Ever Given after being freed and refloated

“Ship Ever Given, one of the world's largest container ships, is seen after it was fully floated in Suez Canal, Egypt March 29, 2021. Suez Canal Authority/Handout” Image from: gCaptain.

Ever Given, the ultra-large container ship that got stuck in the Suez Canal on March 23rd, was freed from the bank and refloated on March 29, after six days blocking the canal. It’s now being towed to the Great Bitter Lakes for further inspection of the damage. The good news is global trade through the canal can resume. The bad news? No more memes.

DEME Wind Turbine Installation Vessel or WTIV

“File photo shows a DEME Offshore Wind Turbine Installation Vessel (WTIV). Photo: DEME Offshore”. Photo from: gCaptain.

The first large wind farm in the United States will be using the U.S.-based arm of DEME for transportation and installation of wind turbines. Vineyard Wind 1 is located off Martha’s Vineyard and will power 400,000 homes with 800 megawatts of power. “The project’s developer Vineyard Wind is a joint venture between Avangrid Renewables, a subsidiary of Avangrid, Inc. (NYSE: AGR), and Copenhagen Infrastructure Partners (CIP).” A foreign-flagged vessel owned by DEME will be used for installation, while Jones Act vessels will be used for support. Dominion Energy is currently building the first U.S. wind turbine installation vessel, or WTIV for the Coastal Virginia Offshore Wind project. Foreign-flagged vessels can be used on the outer continental shelf and will be needed to meet United States offshore wind goals of 30 GW by 2030.

Hydrogen-fueled dredger

“Design of a hydrogen-fueled dredger awarded AiP (Royal IHC)”. Image from: The Maritime Executive.

Royal IHC, a Dutch shipbuilding company, is developing new vessels with the Dutch government to maintain the coastline and eliminate CO2. According to The Maritime Executive, “classification society Bureau Veritas which has awarded an approval in principle (AiP) for the design of a hydrogen-fueled trailing suction hopper dredger (TSHD).” The goal of the project is to have the vessel operational by 2024.

Wind turbine at a wind farm construction site

“FILE PHOTO: DJ Mattaar / Shutterstock”. Image from: gCaptain.

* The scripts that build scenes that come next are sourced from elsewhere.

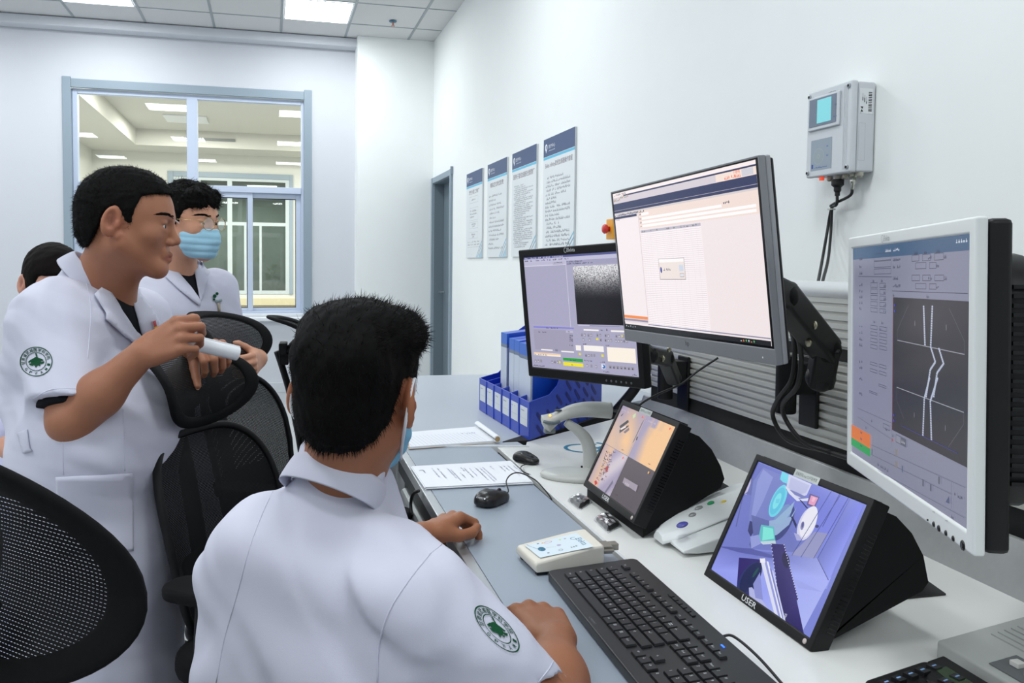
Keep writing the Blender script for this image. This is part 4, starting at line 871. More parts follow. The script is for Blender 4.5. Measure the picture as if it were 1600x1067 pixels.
# ------------------------------------------------------------ things on the desk
# keyboard
ko = Vector((.470, 1.304, TZ)); ku = Vector((-.035, -1, 0)).normalized(); kv = Vector((1, -.035, 0)).normalized(); kn = (Vector((0, 0, 1))-kv*.045).normalized()
t = thing('keyboard', 'long black keyboard on the grey desktop beside the seated man\'s right hand', 'keyboard', ko)
KW, KD = .46, .165
K = lambda x, y, z=0: ko+ku*x+kv*y+Vector((0, 0, .008+y*.075+z))
b = MB(); pl = rrect(KW, KD, .012, 5, KW/2, KD/2)
b.prism(pl, 0, 1, lambda u, v, q: K(u, v, .008) if q else ko+ku*u+kv*v+Vector((0, 0, .001))); part('case', b, mat('keyboard charcoal', (24, 25, 28), rough=.38), t, bev=.002)
M_key = mat('keycap charcoal', (21, 22, 26), rough=.35); M_leg = mat('key legend', (205, 208, 212), rough=.5)
rowsk = [(.030, [(1.25, 'Ctrl'), (1.25, '⊞'), (1.25, 'Alt'), (5.75, ''), (1.25, 'Alt'), (1.25, '⊞'), (1.25, '≡'), (1.25, 'Ctrl')]),
         (.049, [(2.25, '⇧')]+[(1, c) for c in 'ZXCVBNM,./']+[(2.75, '⇧')]), (.068, [(1.75, '⇪')]+[(1, c) for c in "ASDFGHJKL;'"]+[(2.25, '↵')]),
         (.087, [(1.5, '↹')]+[(1, c) for c in 'QWERTYUIOP[]']+[(1.5, '\\')]), (.106, [(1, c) for c in '`1234567890-=']+[(2, '←')])]
kp = .0185
def key(x, y, wd, ch, dp=kp, hh=.003):
    b = MB(); w_, d_ = wd*kp-.0022, dp-.0022; c = (x+wd*kp/2, y)
    q = [(-1, -1), (1, -1), (1, 1), (-1, 1)]
    b.loft([[K(c[0]+sx*w_/2, c[1]+sy*d_/2, .0085) for sx, sy in q], [K(c[0]+sx*(w_/2-.001), c[1]+sy*(d_/2-.001), .0085+hh) for sx, sy in q]])
    if ch:
        b.cur = 1; cvk = Canvas(K(c[0]-w_/2, c[1]-d_/2, .0087+hh), ku, kv, 0); vs, fs, gx0, gy0, gx1, gy1 = glyphs(ch)
        if fs:
            s_ = (.0042 if len(ch) == 1 else .003)/max(.3, gy1-gy0); b.add([K(c[0]-w_/2+.003+(a-gx0)*s_, c[1]-.001+(e-gy0)*s_, .0088+hh) for a, e in vs], fs)
    o = part('key', b, [M_key, M_leg], t)
kx0 = .028
for y, ks in rowsk:
    x = kx0
    for wd, ch in ks: key(x, y, wd, ch); x += wd*kp
x = kx0; key(x, .131, 1, 'Esc', .014)
for gk in range(3):
    for i in range(4): key(kx0+kp*(2+gk*4.5+i), .131, 1, 'F%d' % (gk*4+i+1), .014)
xn = kx0+15.25*kp
for i, c in enumerate(('PrS', 'Rol', 'Pau')): key(xn+i*kp, .131, 1, c, .014)
for i, c in enumerate(('Ins', 'Pos', 'PgU')): key(xn+i*kp, .106, 1, c)
for i, c in enumerate(('Del', 'End', 'PgD')): key(xn+i*kp, .087, 1, c)
for i, c in enumerate('←↓→'): key(xn+i*kp, .030, 1, c)
key(xn+kp, .049, 1, '↑')
xn += 3.25*kp
for j, rw in enumerate((('Num', '/', '*', '-'), ('7', '8', '9', '+'), ('4', '5', '6', ''), ('1', '2', '3', '↵'))):
    for i, c in enumerate(rw):
        if c: key(xn+i*kp, .106-j*.019, 1, c)
key(xn, .030, 2, '0'); key(xn+2*kp, .030, 1, ',')
b = MB()
for i in range(6): 
    p = [K(.16+i*.014, .150, .0085), K(.171+i*.014, .150, .0085), K(.171+i*.014, .156, .0085), K(.16+i*.014, .156, .0085)]; b.loft([p, [v+Vector((0, 0, .0015)) for v in p]])
part('media_buttons', b, M_key, t)
cv = Canvas(K(.19, .004, .0082), ku, kv, .0002); cv.text('CHERRY', 0, .002, .005, (120, 122, 128), w=.026); cv.done('logo', PRINT, t)
b = MB(); p = [K(.33, .146, .0085), K(.338, .146, .0085), K(.338, .148, .0085), K(.33, .148, .0085)]; b.loft([p, [v+Vector((0, 0, .001)) for v in p]]); part('status_light', b, mat('blue led', (40, 90, 230), emit=((50, 110, 255), 2)), t)
cable('cord', '', [K(.30, .165, .004), K(.31, .178, .002)+Vector((0, 0, .004)), K(.36, .185, 0), K(.42, .19, -.015)], .002, parent=t)

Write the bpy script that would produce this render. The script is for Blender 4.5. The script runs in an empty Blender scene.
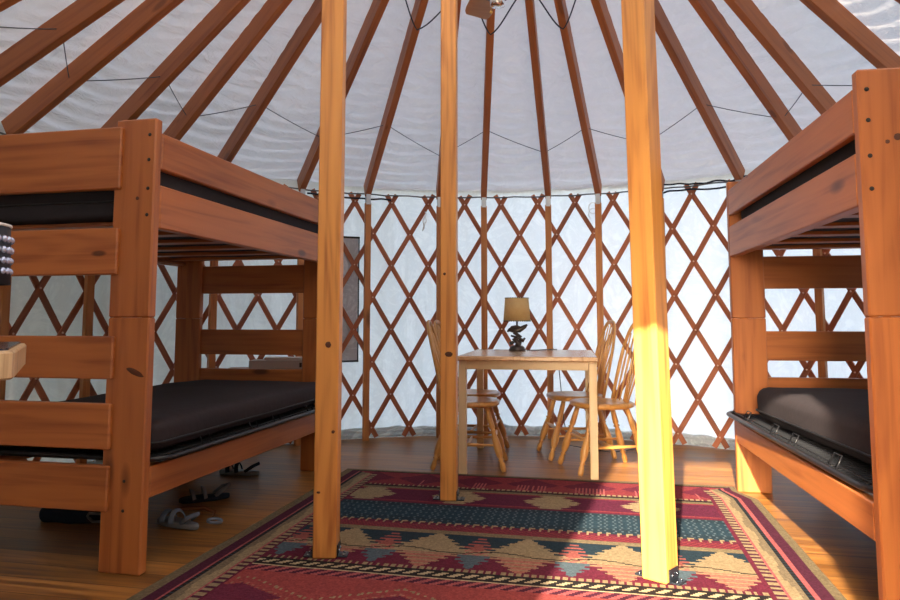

“The Biden Administration on Monday announced a goal of developing 30 gigawatts (GW) of offshore wind power United States’ federal waters by 2030, which is expected to create thousands of jobs and require millions of dollars of worth of investments in port infrastructure and U.S.-flag vessels.” The new target should create over $12 billion a year in investment with 44,000 offshore wind jobs and 33,000 support jobs. The Bureau of Ocean Energy Management, or BOEM announced a new 800,000 acre location off the coast of Long Island and New Jersey as a priority Wind Energy Area. At least 16 projects are expected to be reviewed by 2025. Additional infrastructure and vessels will be needed: port upgrades of at least $500 million and four to six Wind Turbine Installation Vessels (WTIVs) will be built for between $250 and $500 million each. The long-term plan is for 100 GW of offshore wind by 2050.